2022 Ohio Revised Code
Title 17 | Corporations-Partnerships
Chapter 1701 | General Corporation Law
Section 1701.33 | Dividends and Distributions.
Effective: March 17, 2000
Latest Legislation: House Bill 78 - 123rd General Assembly
The directors may declare dividends and distributions on outstanding shares of the corporation, subject to the following provisions:
(A) A dividend or distribution may be paid in cash, property, or shares of the corporation. The dividend or distribution shall not exceed the combination of the surplus of the corporation and the difference between the following:
(1) The reduction in surplus that results from the immediate recognition of the transition obligation under statement of financial accounting standards no. 106 (SFAS no. 106), issued by the financial accounting standards board;
(2) The aggregate amount of the transition obligation that would have been recognized as of the date of the declaration of a dividend or distribution if the corporation had elected to amortize its recognition of the transition obligation under statement of financial accounting standards no. 106.
(B) A dividend or distribution may be paid in treasury shares or in authorized but unissued shares. If paid in shares with par value, there shall be transferred from any surplus, however created, to stated capital, the amount, if any, that is necessary in order that the stated capital represented by the outstanding shares with par value, after giving effect to the dividend or distribution, will be equal to the aggregate par value of the shares, or, if the directors so determine, a greater amount shall be so transferred. If paid in shares without par value, there shall be transferred from any surplus, however created, to stated capital, only the amount, if any, that the directors determine.
(C) No dividend or distribution shall be paid to the holders of shares of any class in violation of the rights of the holders of shares of any other class, or when the corporation is insolvent or there is reasonable ground to believe that by such payment it would be rendered insolvent.

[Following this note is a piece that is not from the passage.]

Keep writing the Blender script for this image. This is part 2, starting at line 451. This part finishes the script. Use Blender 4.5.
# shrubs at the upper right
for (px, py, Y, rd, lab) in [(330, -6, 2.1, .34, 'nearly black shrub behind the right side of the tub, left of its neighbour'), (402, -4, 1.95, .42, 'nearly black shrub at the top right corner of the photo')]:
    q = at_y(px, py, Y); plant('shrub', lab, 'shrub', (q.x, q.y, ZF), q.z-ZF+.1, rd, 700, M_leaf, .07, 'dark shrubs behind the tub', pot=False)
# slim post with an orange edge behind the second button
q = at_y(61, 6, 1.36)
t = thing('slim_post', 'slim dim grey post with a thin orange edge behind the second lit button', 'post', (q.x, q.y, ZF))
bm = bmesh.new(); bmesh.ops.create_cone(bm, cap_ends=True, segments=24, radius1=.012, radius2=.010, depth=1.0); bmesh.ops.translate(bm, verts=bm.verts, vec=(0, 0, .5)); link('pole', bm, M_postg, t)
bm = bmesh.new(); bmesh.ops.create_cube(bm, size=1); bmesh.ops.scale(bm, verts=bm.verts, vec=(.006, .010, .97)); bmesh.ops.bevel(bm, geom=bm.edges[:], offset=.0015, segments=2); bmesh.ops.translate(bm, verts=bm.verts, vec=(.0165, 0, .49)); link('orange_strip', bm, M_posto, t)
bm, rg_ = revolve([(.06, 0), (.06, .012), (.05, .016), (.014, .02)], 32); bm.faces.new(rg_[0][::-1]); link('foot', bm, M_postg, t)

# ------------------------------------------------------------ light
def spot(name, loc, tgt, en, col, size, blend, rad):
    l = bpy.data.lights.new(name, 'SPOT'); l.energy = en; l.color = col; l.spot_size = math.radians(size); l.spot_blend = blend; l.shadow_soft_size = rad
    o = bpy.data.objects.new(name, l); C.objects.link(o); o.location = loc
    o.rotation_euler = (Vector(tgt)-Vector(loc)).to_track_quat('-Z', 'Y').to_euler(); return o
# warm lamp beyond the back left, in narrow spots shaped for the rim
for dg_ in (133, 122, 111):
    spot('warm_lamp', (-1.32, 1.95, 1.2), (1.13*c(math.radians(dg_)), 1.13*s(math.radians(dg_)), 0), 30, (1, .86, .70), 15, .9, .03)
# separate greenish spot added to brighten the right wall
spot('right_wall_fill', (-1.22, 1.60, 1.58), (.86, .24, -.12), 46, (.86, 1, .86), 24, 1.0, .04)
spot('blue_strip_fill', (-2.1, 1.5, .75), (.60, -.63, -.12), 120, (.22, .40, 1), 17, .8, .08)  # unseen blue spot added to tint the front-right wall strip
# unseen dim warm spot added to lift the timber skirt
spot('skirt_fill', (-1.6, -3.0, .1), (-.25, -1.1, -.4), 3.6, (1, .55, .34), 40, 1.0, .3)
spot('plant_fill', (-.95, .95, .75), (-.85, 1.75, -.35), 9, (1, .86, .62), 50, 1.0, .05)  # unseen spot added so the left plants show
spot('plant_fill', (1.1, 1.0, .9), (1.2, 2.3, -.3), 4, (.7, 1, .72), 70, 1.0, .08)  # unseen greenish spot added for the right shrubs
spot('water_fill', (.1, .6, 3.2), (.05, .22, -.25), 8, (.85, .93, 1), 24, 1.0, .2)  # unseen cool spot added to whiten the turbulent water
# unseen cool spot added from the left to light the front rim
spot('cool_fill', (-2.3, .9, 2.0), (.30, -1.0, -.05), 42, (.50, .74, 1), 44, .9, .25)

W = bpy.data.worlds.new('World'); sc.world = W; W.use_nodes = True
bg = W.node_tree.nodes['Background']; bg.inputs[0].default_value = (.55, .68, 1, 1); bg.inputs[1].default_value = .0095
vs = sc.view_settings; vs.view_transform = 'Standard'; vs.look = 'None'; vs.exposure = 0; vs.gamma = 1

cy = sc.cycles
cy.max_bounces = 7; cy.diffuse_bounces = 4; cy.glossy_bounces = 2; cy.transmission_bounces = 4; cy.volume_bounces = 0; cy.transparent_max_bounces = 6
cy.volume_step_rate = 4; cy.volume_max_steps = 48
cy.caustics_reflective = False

(D) No dividend or distribution on shares of any class shall be paid in shares of another class if any of the authorized shares of the latter class are already outstanding, unless either the articles so provide or the payment is authorized by the affirmative vote of the holders of at least two-thirds of the shares of the class in which payment is to be made.
(E) If the articles of a corporation engaged in whole or in part in the exploitation of mines, timber, oil wells, gas wells, quarries, or other natural resources so provide, the corporation may compute its surplus for the purpose of paying dividends and distributions without making any deduction or allowance for the depletion of such assets incidental to the exploitation and sale of them.
(F) When any portion of a dividend or distribution is paid out of capital surplus, the corporation, at the time of paying the dividend or distribution, shall notify the shareholders receiving the dividend or distribution as to the kind of surplus out of which the dividend or distribution is paid.
(G) When a dividend or distribution is to be paid in authorized but unissued shares of the corporation, the directors may provide that the dividend or distribution shall also be paid on treasury shares of the same class.
(H) The effect of a dividend or distribution is measured as of the date the dividend or distribution is authorized if the payment occurs one hundred twenty days or less after the date of authorization or as of the date the payment is made if it occurs more than one hundred twenty days after the date of authorization. If a corporation pays a dividend or distribution by delivering an obligation or other evidence of indebtedness, the date of the delivery is the date upon which the effect of the dividend or distribution is measured.
(I) A corporation's indebtedness to a shareholder incurred by reason of a dividend or distribution made in accordance with this section is at parity with the corporation's indebtedness to its general, unsecured creditors, except to the extent subordinated by agreement.